Saturday 9 September 2017

Windows 10 "refresh" on the HP Mini 110-3700

It was never the fastest of computers but my HP Mini 110 had been running increasingly slowly.

I have taken the free upgrade to Windows 10 from the Windows 7 starter edition it came with and while everything worked it was all a bit slow (or very slow if you were impatient !).

I wanted to clean it out and start again with a cleanish install to limit all the stuff that wanted to run on startup.

My concern was that I would lose the "bundled" Office 2010 Starter Edition (which came with Windows 7) if I did a refresh.

A Google suggested that there was a Click to Run Bootstrapper that would reinstall it.

I decided to give it a go.

At the first attempt the refresh process seemed to get stuck (or perhaps I was impatient).

I had a second attempt and gave it a couple of hours to do its stuff.

Everything seemed to work OK  in Operating Systems terms and it certainly seemed no worse in speed terms and was perhaps a bit better.

Loads of stuff had been removed and I carefully picked a few drivers and programs to put back.

HP offer driver downloads (Windows 7 only) at:

https://support.hp.com/us-en/drivers/selfservice/hp-mini-110-3700-pc-series/5082187/model/5082189

but actually I didn't need any of these, I previously had a full set of working drivers under Windows 10 and those all seemed to survive working although lots of drivers were in the "removed programs" list.

Restoring the Office 2010 Starter Edition was a bit more tricky.

The bootstrap installer " setupconsumerc2rolw.exe " was mildly hard to find

https://windowsten.info/filedata/fetch?id=4179&d=1426944590 seems a source but I used

https://www.technibble.com/forums/threads/get-your-office-2010-starter-edition-download-here.73121/

A very useful post by " Metanis " gave the following:

http://www.techspot.com/downloads/6255-microsoft-office-starter-2010.html

He also correctly points out that if you install this after doing a clean OS installation it won't run (not compatible with this version of windows) until until you install https://support.microsoft.com/en-us/kb/2598285

After that my Office 2010 Starter Edition seems to work and any light document editing of spreadsheeting seems to work fine.

All in all it seems better and I won't be installing much more on the machine to attempt to keep it running OK.


Saturday 22 April 2017

Acer Extensa 5220 and Windows 7

I've had an old laptop with Windows XP Professional on it for probably 10 years.

Vista was current when I bought it but I wanted XP to use with some other stuff.

Now XP is well out of support and I wanted another machine to run some fairly undemanding applications but XP wasn't really usable.

I could have bought another machine but I would have really wanted a machine with an SSD and this was going to be many hundreds of pounds.

So....

Looking at e-bay, I could buy a (spinning disk) HD for about £10 and some sort of "recycled" Windows 7 licence for a few pounds and that looked OK, but would the hardware all work ?

Fitting the hard disk was a doddle.
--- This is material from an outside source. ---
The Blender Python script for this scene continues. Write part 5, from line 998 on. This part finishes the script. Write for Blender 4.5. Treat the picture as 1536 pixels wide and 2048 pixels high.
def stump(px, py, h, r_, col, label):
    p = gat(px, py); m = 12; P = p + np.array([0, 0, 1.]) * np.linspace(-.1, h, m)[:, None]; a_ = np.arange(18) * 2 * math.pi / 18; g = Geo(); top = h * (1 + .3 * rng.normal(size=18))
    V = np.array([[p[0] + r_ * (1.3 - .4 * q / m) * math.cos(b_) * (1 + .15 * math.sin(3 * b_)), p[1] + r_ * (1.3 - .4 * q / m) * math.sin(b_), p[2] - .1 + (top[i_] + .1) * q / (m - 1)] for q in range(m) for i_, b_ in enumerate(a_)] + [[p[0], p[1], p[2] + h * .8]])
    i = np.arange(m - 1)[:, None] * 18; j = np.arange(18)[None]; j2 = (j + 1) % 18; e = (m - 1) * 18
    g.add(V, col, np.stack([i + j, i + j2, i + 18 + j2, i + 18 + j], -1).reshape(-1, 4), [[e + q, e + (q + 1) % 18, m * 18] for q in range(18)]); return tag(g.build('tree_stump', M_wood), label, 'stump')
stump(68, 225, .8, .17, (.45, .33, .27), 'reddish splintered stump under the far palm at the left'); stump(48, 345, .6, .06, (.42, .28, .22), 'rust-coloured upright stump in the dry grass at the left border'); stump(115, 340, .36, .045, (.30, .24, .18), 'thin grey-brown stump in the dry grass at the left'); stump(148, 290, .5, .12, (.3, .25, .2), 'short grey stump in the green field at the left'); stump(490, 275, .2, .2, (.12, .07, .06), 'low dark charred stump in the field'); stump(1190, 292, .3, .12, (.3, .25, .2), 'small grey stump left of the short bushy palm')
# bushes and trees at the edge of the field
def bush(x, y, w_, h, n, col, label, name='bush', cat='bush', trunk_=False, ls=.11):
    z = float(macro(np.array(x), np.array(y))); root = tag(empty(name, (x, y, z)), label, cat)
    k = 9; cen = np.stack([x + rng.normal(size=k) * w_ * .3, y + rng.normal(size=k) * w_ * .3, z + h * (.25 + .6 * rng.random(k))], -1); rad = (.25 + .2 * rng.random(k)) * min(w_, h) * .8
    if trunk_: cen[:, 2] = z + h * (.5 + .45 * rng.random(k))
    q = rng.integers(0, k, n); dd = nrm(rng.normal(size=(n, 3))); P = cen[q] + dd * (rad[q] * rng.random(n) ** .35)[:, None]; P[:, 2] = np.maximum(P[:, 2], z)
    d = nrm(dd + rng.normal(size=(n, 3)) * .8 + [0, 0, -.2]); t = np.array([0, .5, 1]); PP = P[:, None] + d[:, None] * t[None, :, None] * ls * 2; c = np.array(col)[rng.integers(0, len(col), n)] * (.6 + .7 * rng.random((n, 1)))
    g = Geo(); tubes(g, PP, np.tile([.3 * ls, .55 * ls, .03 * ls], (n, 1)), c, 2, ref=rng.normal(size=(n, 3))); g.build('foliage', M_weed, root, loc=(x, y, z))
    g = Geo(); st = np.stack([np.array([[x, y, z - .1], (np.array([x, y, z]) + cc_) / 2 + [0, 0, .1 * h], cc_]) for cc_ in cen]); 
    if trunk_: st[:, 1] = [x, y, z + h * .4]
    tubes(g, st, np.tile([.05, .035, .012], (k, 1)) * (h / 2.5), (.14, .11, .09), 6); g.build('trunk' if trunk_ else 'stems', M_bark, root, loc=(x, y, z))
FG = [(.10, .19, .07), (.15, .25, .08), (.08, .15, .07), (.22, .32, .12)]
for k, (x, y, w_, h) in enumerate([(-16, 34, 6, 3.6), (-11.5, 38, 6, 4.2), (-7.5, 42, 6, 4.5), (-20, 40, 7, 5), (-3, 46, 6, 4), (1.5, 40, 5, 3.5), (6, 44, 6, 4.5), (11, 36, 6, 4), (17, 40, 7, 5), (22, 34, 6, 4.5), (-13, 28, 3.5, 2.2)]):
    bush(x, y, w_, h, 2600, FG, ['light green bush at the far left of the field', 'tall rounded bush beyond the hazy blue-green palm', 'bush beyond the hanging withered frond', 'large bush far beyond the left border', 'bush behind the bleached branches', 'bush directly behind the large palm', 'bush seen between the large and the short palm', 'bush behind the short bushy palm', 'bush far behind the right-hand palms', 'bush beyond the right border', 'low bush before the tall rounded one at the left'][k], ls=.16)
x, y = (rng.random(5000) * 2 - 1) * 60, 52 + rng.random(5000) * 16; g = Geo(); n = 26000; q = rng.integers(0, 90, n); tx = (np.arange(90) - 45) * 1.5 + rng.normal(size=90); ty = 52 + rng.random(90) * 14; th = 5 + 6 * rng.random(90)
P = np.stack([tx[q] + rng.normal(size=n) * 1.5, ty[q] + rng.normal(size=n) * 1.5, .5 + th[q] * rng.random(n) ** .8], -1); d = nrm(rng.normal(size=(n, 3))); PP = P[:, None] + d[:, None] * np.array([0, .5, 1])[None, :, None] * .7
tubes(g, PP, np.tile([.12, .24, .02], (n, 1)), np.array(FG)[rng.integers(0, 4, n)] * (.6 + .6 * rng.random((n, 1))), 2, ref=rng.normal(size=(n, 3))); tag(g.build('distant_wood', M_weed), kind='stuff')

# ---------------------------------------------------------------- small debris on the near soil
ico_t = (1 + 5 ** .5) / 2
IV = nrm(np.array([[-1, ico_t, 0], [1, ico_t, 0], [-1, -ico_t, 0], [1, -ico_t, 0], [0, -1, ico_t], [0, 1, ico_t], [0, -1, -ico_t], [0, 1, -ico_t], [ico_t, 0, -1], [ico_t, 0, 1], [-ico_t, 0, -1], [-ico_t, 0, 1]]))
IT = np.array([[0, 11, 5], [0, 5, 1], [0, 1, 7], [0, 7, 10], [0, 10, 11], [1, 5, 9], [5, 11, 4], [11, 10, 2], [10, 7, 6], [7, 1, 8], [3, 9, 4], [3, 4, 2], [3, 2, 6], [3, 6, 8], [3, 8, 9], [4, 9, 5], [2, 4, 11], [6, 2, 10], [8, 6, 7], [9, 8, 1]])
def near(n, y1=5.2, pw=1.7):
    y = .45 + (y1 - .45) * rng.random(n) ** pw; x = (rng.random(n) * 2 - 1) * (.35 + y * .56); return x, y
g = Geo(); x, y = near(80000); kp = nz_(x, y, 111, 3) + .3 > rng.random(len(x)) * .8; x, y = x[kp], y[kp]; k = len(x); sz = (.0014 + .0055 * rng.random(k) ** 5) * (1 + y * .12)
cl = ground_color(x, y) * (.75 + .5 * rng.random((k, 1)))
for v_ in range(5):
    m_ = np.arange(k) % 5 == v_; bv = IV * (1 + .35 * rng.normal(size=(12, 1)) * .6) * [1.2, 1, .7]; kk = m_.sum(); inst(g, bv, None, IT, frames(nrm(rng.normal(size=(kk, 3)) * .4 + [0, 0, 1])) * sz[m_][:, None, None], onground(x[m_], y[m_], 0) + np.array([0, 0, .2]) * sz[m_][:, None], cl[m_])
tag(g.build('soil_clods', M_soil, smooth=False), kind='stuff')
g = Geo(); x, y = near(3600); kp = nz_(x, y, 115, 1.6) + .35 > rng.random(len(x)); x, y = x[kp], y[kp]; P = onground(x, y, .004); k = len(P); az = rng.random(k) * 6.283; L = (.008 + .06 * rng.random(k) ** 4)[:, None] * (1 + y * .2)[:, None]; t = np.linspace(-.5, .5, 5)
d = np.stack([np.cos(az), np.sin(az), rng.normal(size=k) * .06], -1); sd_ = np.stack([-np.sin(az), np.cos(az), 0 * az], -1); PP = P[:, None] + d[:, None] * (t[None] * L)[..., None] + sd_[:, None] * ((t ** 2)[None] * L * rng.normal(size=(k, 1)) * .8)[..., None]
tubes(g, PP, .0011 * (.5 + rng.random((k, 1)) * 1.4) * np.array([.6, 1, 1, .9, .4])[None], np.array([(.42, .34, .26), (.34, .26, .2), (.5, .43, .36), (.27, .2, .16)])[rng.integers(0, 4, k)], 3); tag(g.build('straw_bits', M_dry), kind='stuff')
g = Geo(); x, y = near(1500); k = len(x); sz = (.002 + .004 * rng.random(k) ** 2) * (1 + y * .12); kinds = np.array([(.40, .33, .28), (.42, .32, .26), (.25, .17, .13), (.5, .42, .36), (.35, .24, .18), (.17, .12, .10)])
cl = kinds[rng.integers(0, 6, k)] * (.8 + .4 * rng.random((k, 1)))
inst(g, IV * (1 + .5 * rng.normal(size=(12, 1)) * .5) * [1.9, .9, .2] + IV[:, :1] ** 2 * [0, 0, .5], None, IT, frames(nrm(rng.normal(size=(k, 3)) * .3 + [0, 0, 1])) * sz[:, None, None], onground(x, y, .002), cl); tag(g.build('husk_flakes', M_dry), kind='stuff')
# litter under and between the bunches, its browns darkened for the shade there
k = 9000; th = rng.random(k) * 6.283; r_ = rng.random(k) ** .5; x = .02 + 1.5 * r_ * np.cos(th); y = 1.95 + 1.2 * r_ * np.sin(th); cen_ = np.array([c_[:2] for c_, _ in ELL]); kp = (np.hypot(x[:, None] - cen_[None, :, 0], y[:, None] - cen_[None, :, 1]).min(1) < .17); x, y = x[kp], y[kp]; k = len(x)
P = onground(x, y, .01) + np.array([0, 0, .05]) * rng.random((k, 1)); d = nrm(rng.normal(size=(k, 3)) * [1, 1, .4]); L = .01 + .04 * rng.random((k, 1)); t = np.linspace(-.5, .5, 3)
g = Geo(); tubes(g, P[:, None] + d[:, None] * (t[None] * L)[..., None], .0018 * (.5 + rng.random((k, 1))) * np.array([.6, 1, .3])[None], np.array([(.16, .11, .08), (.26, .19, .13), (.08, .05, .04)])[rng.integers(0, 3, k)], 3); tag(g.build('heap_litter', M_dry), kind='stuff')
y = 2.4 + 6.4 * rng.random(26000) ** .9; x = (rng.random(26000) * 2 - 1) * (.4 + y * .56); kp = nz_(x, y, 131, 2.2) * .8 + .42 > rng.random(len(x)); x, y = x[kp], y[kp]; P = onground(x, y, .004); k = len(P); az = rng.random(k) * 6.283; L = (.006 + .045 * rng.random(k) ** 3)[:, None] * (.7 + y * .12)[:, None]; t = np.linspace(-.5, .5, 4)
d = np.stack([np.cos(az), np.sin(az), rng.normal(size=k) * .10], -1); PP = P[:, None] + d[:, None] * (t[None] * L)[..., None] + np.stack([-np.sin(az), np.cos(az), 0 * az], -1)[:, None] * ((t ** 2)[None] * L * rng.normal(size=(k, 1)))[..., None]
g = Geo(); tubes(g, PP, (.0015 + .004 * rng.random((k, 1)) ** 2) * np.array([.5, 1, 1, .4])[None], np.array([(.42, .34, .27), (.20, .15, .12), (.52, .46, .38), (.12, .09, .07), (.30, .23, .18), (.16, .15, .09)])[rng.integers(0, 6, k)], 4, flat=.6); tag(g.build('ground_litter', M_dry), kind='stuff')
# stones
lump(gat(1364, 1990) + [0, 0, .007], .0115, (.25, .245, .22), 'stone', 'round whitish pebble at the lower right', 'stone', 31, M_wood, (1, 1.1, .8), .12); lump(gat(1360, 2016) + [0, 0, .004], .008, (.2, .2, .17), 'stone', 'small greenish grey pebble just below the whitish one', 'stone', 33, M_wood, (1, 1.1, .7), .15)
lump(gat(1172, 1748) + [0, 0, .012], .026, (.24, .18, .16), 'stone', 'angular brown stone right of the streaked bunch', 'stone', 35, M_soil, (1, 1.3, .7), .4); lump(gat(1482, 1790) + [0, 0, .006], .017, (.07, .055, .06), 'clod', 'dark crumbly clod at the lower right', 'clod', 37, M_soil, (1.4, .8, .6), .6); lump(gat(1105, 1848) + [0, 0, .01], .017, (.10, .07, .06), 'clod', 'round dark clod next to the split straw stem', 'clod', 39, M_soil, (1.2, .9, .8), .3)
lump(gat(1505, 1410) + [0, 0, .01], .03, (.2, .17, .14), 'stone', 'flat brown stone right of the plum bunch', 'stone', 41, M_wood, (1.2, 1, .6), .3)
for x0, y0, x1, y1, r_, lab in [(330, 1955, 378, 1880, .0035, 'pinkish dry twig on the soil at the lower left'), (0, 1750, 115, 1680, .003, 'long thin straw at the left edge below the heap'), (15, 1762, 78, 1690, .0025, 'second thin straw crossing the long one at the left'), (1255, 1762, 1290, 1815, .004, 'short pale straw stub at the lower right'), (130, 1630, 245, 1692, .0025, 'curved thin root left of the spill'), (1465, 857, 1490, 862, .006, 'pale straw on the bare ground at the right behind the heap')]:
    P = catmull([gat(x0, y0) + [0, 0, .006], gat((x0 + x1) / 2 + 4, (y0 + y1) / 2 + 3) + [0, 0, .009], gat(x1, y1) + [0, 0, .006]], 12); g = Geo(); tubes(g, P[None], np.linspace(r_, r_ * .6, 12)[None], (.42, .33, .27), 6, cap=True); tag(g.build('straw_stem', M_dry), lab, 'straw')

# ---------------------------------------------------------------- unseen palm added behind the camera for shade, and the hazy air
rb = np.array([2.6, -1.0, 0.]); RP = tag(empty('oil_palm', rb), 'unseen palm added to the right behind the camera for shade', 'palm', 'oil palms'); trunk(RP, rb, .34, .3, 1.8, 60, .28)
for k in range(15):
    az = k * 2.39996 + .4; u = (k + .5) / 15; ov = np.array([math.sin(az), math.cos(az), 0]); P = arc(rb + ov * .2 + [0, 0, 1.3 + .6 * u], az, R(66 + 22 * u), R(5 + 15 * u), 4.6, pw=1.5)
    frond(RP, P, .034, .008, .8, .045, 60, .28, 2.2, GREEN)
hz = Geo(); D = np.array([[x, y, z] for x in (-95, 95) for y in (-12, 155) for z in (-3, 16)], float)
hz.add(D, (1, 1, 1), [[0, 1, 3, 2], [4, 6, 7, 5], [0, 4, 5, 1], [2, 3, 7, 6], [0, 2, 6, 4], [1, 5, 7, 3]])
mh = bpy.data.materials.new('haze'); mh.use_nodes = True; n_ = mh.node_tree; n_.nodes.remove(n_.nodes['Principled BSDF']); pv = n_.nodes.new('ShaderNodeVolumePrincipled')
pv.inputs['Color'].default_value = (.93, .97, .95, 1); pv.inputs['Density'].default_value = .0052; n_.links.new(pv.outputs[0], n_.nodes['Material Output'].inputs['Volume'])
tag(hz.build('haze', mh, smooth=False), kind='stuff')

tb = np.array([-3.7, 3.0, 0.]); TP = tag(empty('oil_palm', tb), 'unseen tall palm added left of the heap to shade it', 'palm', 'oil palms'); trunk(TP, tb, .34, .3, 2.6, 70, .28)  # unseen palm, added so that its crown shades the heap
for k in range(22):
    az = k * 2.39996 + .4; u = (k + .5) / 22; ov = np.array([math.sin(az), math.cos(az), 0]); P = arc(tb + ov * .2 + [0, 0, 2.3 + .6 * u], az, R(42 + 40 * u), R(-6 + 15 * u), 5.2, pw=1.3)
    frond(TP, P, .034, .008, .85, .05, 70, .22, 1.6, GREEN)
The bottom panel comes off easily for service (unlike the newer machines) and it was the work of minutes to put the new SSD in.

The licence came with a link to download the required ISO for an install disk and I burnt that to a DVD.

A fiddle in the BIOS to get the boot sequence to start off DVD and it all booted to the install DVD.

That did it's stuff for a couple of hours and Windows 7 32 bit was running OK on the laptop. Not what one might call "zippy" but OK.

The laptop has 2GB of RAM and 160GB of hard disk.

I triggered windows update and it found 190 ish to do.

I left it to it.

Also the Internet Explorer wanted an update but was so old it didn't seem to want to download a new version.

It would install Chrome so I did that, then downloaded a newer IE using Chrome.

Finally I had a working computer but two devices that were not recognised.

The WiFi is fine (except that the physical switch state isn't remembered over a reboot so WiFi always starts "on") but I wanted the two devices to have drivers.

The first device which talked about "communications" was an infrared device which Windows found a driver for itself after having a try online.

The mass storage device driver couldn't be found.

A good Googling got me to an Acer driver site (as well as a number of other dodgy sites !)


That had a card reader driver which sorted the final mystery device and also a driver for infrared which I didn't try (as this was fixed and I've never used it).

So Acer Extensa 5220 working fine (if a bit slowly) on Windows 7. It is a "mains laptop" as the battery seems poorly but for a limited application usable and saved from the electrical recycling for a few years.